Posted 10 years ago on Nov. 26, 2013, 3:51 p.m. EST by OccupyWallSt
Tags: housing, Occupy Sandy, worker cooperative

A full year after Hurricane Sandy battered the eastern seaboard, we can begin to glean valuable insight into the community-led relief network that sprung up in response, also known as the Occupy Sandy network. In late October 2012, as the “Superstorm” was approaching, Occupy Wall Street participants focused social media and interpersonal networks in preparation. By the following morning, the group had already begun to use social media and network-based communications to amplify the relief efforts in some of the the hardest-hit communities across New York City and New Jersey.

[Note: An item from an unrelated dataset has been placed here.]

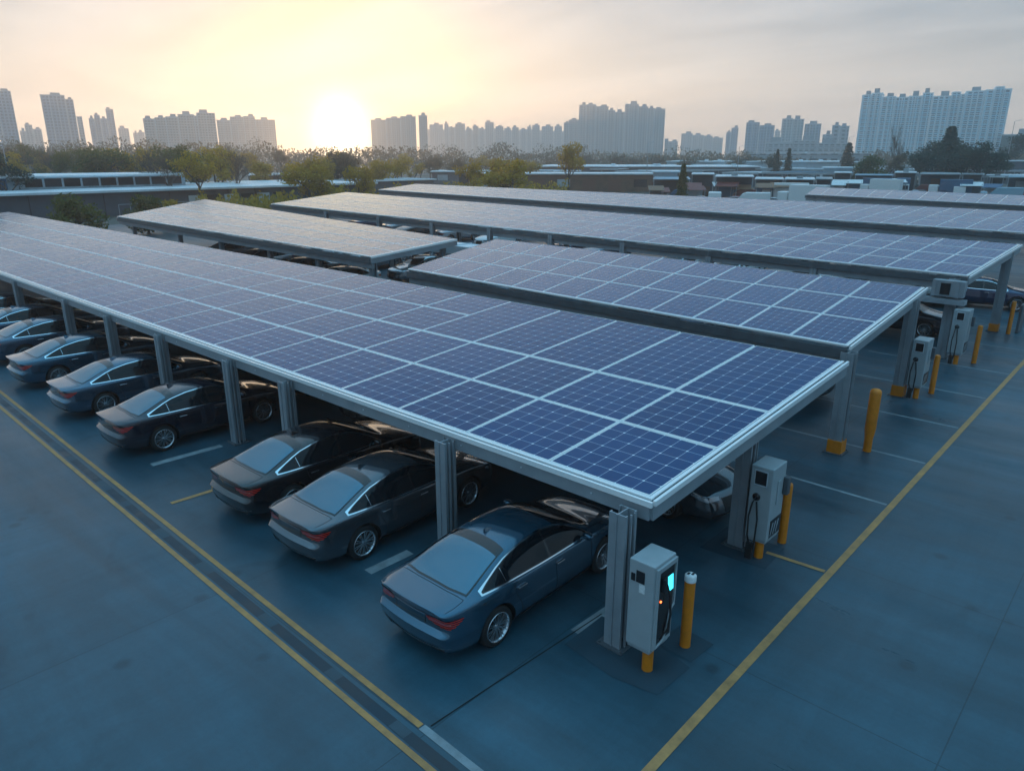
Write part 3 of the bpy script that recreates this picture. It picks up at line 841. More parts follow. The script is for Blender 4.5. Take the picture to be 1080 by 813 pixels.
def make_sedan(pm, name='parked_car', exhaust=True):
    root = empty(name, (0,0,0))
    me = BODY.copy(); me.materials[0] = pm
    body = link(bpy.data.objects.new('body', me), root)
    # shut lines and lower trim belong to the body's surface
    k = MB()
    for s in (1, -1):
        for y in (-.95, .02, 1.02):
            pl = [(y-(.10 if y < -.9 else 0), .98), (y-(.06 if y < -.9 else 0), .8), (y+(.06 if y < -.9 else .0), .55), (y+(.12 if y < -.9 else 0), .33)]
            patch(k, 'x', [(a-.005, b) for a, b in pl][::-1], [(a+.005, b) for a, b in pl][::-1], 10, 1, .002, 0, s)
        patch(k, 'x', [(-.9,.335),(1.0,.335)], [(-.9,.325),(1.0,.325)], 12, 1, .002, 0, s)
        patch(k, 'x', [(-1.72,.655),(-1.64,.66)], [(-1.72,.645),(-1.64,.65)], 2, 1, .002, 0, s)
    patch(k, 'z', [(-.70,-1.97),(-.3,-2.0),(.3,-2.0),(.70,-1.97)], [(-.70,-1.98),(-.3,-2.01),(.3,-2.01),(.70,-1.98)], 12, 1, .002)
    for s in (1, -1):
        patch(k, 'z', [(s*.70,-1.98),(s*.72,-2.2),(s*.70,-2.36)], [(s*.708,-1.98),(s*.728,-2.2),(s*.708,-2.36)], 6, 1, .002)
        patch(k, 'z', [(s*.72,1.3),(s*.68,1.8),(s*.56,2.25)], [(s*.728,1.3),(s*.688,1.8),(s*.568,2.25)], 8, 1, .002)
        patch(k, 'y', [(s*.36,.90),(s*.34,.70)], [(s*.352,.90),(s*.332,.70)], 4, 1, .003, 0, -1)
    k.build('shut_line', M['seam'], root, fix=False)
    for s in (1, -1):
        k = MB(); patch(k, 'x', [(-1.0,.30),(1.02,.30)], [(-1.0,.215),(1.02,.215)], 12, 2, .006, 0, s)
        k.build('sill_trim', M['plastic'], root, fix=False)
    k = MB()
    patch(k, 'y', [(-.74,.40),(-.4,.37),(.4,.37),(.74,.40)], [(-.66,.30),(-.4,.285),(.4,.285),(.66,.30)], 16, 3, .006, 0, -1)
    k.build('lower_trim', M['plastic'], root, fix=False)
    k = MB()
    patch(k, 'y', [(-.80,.425),(-.4,.385),(.4,.385),(.80,.425)], [(-.80,.415),(-.4,.375),(.4,.375),(.80,.415)], 18, 1, .012, 0, -1)
    for s in (1, -1):
        patch(k, 'y', [(s*.44,.335),(s*.64,.345)], [(s*.44,.305),(s*.64,.315)], 4, 1, .014, 0, -1)
    patch(k, 'y', [(-.36,.872),(.36,.872)], [(-.36,.856),(.36,.856)], 10, 1, .010, 0, -1)
    k.build('chrome_strip', M['chrome'], root, fix=False)
    # side glazing
    for s in (1, -1):
        k = MB(); t, b = between(-1.70, 1.0, -.020); patch(k, 'x', t, b, 40, 5, .005, 0, s)
        fr = k.build('window_trim', M['chrome'], root, fix=False)
        k = MB(); t, b = between(-1.66, .97, -.003); patch(k, 'x', t, b, 40, 5, .008, 0, s)
        k.build('pillar_trim', M['glass_black'], fr, fix=False)
        for ya, yb in ((-1.60,-1.18), (-1.15,-.10), (-.04,.90)):
            k = MB(); t, b = between(ya, yb, .012); patch(k, 'x', t, b, 14, 5, .011, 0, s)
            k.build('window', M['car_glass'], root, fix=False)
        k = MB(); patch(k, 'x', [(-1.168,1.20),(-1.16,1.02)], [(-1.176,1.20),(-1.168,1.02)], 6, 1, .013, 0, s); k.build('quarter_divider', M['chrome'], root, fix=False)
        # door handles
        for y in (-.86, .12):
            k = MB()
            h = BVH.ray_cast(Vector((2.5*s, y, .835)), Vector((-s,0,0)))[0]
            k.box(h.x-.012*s if s > 0 else h.x-.035, h.x+.035 if s > 0 else h.x+.012, y-.10, y+.10, .825, .848, ch=.006)
            k.build('handle', M['chrome'], root)
        # mirror
        k = MB(); bm = bmesh.new(); bmesh.ops.create_icosphere(bm, subdivisions=2, radius=1)
        bm.verts.index_update()
        vs = [(s*(.955)+v.co.x*.115, .82+v.co.y*(.06 if v.co.y < 0 else .09), 1.035+v.co.z*.072) for v in bm.verts]
        k.add(vs, [[v.index for v in f.verts] for f in bm.faces], 0, True); bm.free()
        k.beam((s*.82,.84,.985),(s*.92,.83,1.0),.05,.03); k.build('mirror', pm, root)
        # tail lamps (wrap round) and head lamps
        k = MB()
        patch(k, 'y', [(s*.36,.862),(s*.6,.875),(s*.805,.885)], [(s*.40,.80),(s*.6,.745),(s*.805,.735)], 12, 4, .008, 0, -1)
        patch(k, 'x', [(-2.39,.885),(-2.26,.89),(-2.12,.872)], [(-2.39,.735),(-2.28,.76),(-2.12,.85)], 8, 4, .008, 0, s)
        tl = k.build('tail_light', M['tail'], root, fix=False)
        k = MB(); patch(k, 'y', [(s*.42,.828),(s*.80,.822)], [(s*.42,.820),(s*.80,.812)], 10, 1, .011, 0, -1); k.build('lamp_bar', M['chrome'], tl, fix=False)
        k = MB()
        patch(k, 'y', [(s*.40,.70),(s*.66,.73)], [(s*.42,.63),(s*.68,.63)], 10, 4, .008, 0, 1)
        patch(k, 'x', [(2.02,.755),(2.2,.735),(2.36,.70)], [(2.02,.73),(2.2,.66),(2.36,.62)], 8, 4, .008, 0, s)
        k.build('headlight', M['headlamp'], root, fix=False)
    k = MB(); patch(k, 'y', [(-.36,.66),(.36,.66)], [(-.30,.36),(.30,.36)], 12, 6, .008, 0, 1); k.build('grille', M['plastic'], root, fix=False)
    k = MB(); patch(k, 'y', [(-.62,.32),(.62,.32)], [(-.58,.25),(.58,.25)], 14, 2, .008, 0, 1); k.build('lower_intake', M['plastic'], root, fix=False)
    # rear and front screens
    k = MB(); patch(k, 'z', [(-.535,-.90),(-.25,-.87),(.25,-.87),(.535,-.90)], [(-.685,-1.90),(-.35,-1.965),(.35,-1.965),(.685,-1.90)], 20, 12, .004); sb = k.build('screen_surround', M['glass_black'], root, fix=False)
    k = MB(); patch(k, 'z', [(-.545,-1.10),(-.25,-1.085),(.25,-1.085),(.545,-1.10)], [(-.655,-1.875),(-.35,-1.93),(.35,-1.93),(.655,-1.875)], 20, 12, .008); k.build('rear_window', M['rear_glass'], root, fix=False)
    k = MB(); patch(k, 'z', [(-.55,.30),(-.25,.26),(.25,.26),(.55,.30)], [(-.70,1.16),(-.35,1.24),(.35,1.24),(.70,1.16)], 20, 12, .005); k.build('windscreen', M['car_glass'], root, fix=False)
    # shark fin
    k = MB(); zf = 1.437
    k.add([(-.03,-.80,zf),(.03,-.80,zf),(.02,-.62,zf+.008),(-.02,-.62,zf+.008),(0,-.80,zf+.075),(0,-.74,zf+.062)], [(0,1,2,3),(0,4,1),(0,3,5,4),(1,4,5,2),(2,5,3)], 0)
    k.build('roof_antenna', pm, root)
    # wheels
    for y in (-1.42, 1.45):
        for s in (1, -1):
            rot = random.uniform(0, 1)
            w = MB(); xo = .665
            w.lathe([(0,0),(.24,0),(.24,.06),(0,.06)], 24, 'x', (-.02,0,0))
            wh = w.build('wheel', M['hub_dark'], root); wh.location = (s*(xo+.09), y, .345)
            wh.rotation_euler = (0, 0, 0 if s > 0 else math.pi)
            t = MB(); t.lathe([(.235,-.11),(.30,-.118),(.335,-.10),(.345,-.06),(.345,.06),(.335,.10),(.30,.118),(.235,.11),(.235,-.11)], 40, 'x', (.03,0,0)); t.build('tyre', M['tyre'], wh)
            r = MB(); r.lathe([(.225,-.10),(.225,.10),(.243,.122),(.252,.126),(.252,.112)], 40, 'x', (.03,0,0))
            r.lathe([(0,.085),(.028,.085),(.045,.07),(.045,.03)], 16, 'x', (.03,0,0))
            for q in range(10):
                for dd in (-.075, .075):
                    a0 = 2*math.pi*q/10 + rot + dd*.9; a1 = 2*math.pi*q/10 + rot + dd*1.6
                    p0 = (.105, .038*math.cos(a0), .038*math.sin(a0)); p1 = (.142, .238*math.cos(a1), .238*math.sin(a1))
                    r.beam(p0, p1, .013, .02, up=(1,0,0))
            r.build('rim', M['alloy'], wh)
    return root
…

In the days and weeks that followed, Occupy Sandy helped create and connect a complex, nimble, and oftentimes haphazard relief network. Donation centers, mutual aid hubs, open-source needs assessments, and volunteer assignment systems sprung to life, seemingly overnight. Drawing on the strengths of network-based organizing, these efforts were often more effective than the work of traditional, top-down aid organizations like the Red Cross.

One of the tens of thousands of people who came together to make this network thrive was Sofía Gallisá Muriente, who spent the last year organizing in Rockaway Beach. Listen to her share her experiences from the effort and her thoughts about the future promise and latent perils that the Occupy Sandy network now faces.

Organizing during disasters is becoming an increasingly important role of the social justice movement, particularly as climate change threatens to wreck havoc upon nations and people who are the least responsible for the pollution and exploitation of the earth. Today, tens of thousands of residents of the Philippines are organizing to survive amidst the devastation wrought by the most recent typhoon. So-called elected leaders refuse to address this crisis, evidenced by the utter failure of last week’s climate summit in Warsaw. Since politicians and the powerful continue to work for the fossil fuel industry, we must work for the people -- both to slow climate change by forcing an end to consumption and fossil fuel burning, and to organize survival networks that protect ourselves and our fellow humans against the climate genocide.

As this talk demonstrates, this work has already started. Now, we must amplify it.